Three executives of firearm-related organizations in Maine took aim at the 72-hour waiting period for gun purchases in an op-ed published in the Sunday Telegram on Jan. 26 (“Firearm rights are under continued assault in Maine“). “No longer can a woman in desperate need of self-defense from an abuser purchase a firearm to protect her family in her time of need,” they wrote.
They express no concern about that same abuser, who can buy firearms the same day he speeds home to kill that woman. If she has the gun ready at all times to shoot him at the moment he attacks her, she might get away with it in court, but maybe not. And meanwhile, that loaded gun is itself a danger to others, such as her children. Now, if she takes the opportunity to kill her abuser when he is asleep on the couch, she could be charged with murder.

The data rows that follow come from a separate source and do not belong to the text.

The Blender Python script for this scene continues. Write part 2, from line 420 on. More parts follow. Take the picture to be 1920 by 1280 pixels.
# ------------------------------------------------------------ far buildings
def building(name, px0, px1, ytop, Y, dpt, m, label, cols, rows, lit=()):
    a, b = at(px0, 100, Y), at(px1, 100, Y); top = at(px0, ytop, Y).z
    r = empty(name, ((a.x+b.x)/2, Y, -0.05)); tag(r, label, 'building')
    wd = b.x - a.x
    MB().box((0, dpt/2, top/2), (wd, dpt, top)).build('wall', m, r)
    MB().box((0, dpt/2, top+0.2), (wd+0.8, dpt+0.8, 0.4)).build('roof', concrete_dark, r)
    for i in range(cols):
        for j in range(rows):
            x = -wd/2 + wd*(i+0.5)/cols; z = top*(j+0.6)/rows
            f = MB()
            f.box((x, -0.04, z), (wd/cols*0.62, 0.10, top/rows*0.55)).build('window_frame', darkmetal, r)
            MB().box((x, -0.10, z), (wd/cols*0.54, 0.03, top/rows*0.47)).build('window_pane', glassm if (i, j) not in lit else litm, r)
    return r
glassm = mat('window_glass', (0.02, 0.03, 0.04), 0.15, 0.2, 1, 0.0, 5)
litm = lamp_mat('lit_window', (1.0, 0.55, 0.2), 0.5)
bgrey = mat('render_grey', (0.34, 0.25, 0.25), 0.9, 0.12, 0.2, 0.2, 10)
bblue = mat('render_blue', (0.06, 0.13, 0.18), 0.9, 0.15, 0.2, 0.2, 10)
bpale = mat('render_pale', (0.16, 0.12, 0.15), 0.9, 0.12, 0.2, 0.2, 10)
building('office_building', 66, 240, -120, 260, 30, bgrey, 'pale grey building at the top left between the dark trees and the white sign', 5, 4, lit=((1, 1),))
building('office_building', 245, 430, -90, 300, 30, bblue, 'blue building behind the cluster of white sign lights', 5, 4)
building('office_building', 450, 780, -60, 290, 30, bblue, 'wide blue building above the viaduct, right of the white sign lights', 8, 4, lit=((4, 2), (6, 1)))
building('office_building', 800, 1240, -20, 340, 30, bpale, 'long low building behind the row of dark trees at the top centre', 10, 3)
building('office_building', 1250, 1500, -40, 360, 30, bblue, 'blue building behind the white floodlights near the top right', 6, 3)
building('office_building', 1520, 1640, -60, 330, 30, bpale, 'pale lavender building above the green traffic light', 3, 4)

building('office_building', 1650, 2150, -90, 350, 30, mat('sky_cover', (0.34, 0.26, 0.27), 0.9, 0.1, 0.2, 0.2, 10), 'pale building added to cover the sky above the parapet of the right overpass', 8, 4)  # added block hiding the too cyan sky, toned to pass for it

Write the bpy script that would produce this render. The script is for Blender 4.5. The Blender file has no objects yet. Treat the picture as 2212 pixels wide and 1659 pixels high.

In the same letters section, we heard from a man in Tenants Harbor whose severely depressed son shot himself dead the same day he bought a firearm. He might have sought help if the waiting period had been in effect.

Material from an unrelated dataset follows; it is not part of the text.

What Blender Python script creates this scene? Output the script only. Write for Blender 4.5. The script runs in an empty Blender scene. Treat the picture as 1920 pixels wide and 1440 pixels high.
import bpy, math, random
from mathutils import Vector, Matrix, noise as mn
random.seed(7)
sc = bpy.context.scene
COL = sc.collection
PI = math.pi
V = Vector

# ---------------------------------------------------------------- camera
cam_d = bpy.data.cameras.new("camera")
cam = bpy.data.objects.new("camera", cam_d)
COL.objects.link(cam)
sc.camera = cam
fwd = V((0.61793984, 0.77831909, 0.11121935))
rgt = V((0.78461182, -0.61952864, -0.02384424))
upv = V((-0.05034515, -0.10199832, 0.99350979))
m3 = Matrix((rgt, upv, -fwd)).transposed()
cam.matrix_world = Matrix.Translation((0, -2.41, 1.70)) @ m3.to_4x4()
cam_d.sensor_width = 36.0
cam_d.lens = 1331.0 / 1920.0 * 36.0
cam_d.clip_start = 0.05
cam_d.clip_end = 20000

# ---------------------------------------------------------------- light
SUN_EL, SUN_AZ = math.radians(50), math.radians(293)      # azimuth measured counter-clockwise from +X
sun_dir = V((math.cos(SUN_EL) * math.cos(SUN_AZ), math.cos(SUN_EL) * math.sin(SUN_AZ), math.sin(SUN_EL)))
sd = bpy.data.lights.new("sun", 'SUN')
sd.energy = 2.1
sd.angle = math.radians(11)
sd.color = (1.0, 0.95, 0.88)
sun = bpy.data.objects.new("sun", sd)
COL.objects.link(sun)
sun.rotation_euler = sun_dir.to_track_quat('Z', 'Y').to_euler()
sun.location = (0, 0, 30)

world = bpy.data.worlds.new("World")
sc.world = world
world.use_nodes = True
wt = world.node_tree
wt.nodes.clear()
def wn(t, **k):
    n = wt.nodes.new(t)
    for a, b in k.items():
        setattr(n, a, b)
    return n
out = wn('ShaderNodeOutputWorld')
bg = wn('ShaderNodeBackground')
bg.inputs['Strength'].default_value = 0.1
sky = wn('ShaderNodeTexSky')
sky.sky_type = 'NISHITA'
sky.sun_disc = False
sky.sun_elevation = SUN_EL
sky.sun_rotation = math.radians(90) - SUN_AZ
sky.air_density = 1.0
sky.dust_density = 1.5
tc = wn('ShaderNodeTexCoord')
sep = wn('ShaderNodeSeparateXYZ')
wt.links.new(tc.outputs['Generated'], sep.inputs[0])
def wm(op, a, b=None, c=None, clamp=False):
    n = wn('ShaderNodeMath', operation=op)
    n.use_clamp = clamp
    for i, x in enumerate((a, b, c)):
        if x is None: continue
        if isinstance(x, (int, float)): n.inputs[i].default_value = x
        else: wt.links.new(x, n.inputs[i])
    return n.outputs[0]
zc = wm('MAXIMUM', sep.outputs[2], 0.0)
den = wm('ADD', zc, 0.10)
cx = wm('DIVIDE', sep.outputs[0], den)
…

Using women to rationalize gun rights and oppose reasonable restrictions is twisted, even sinister. In the same paper, although writing on a different subject, Victoria Hugo-Vidal wrote, “Politicians keep using the concept of our (women’s) safety and protection as a bludgeon against minorities while actively ignoring actual dangers.” The same can be said of those who oppose efforts for the safer use of firearms.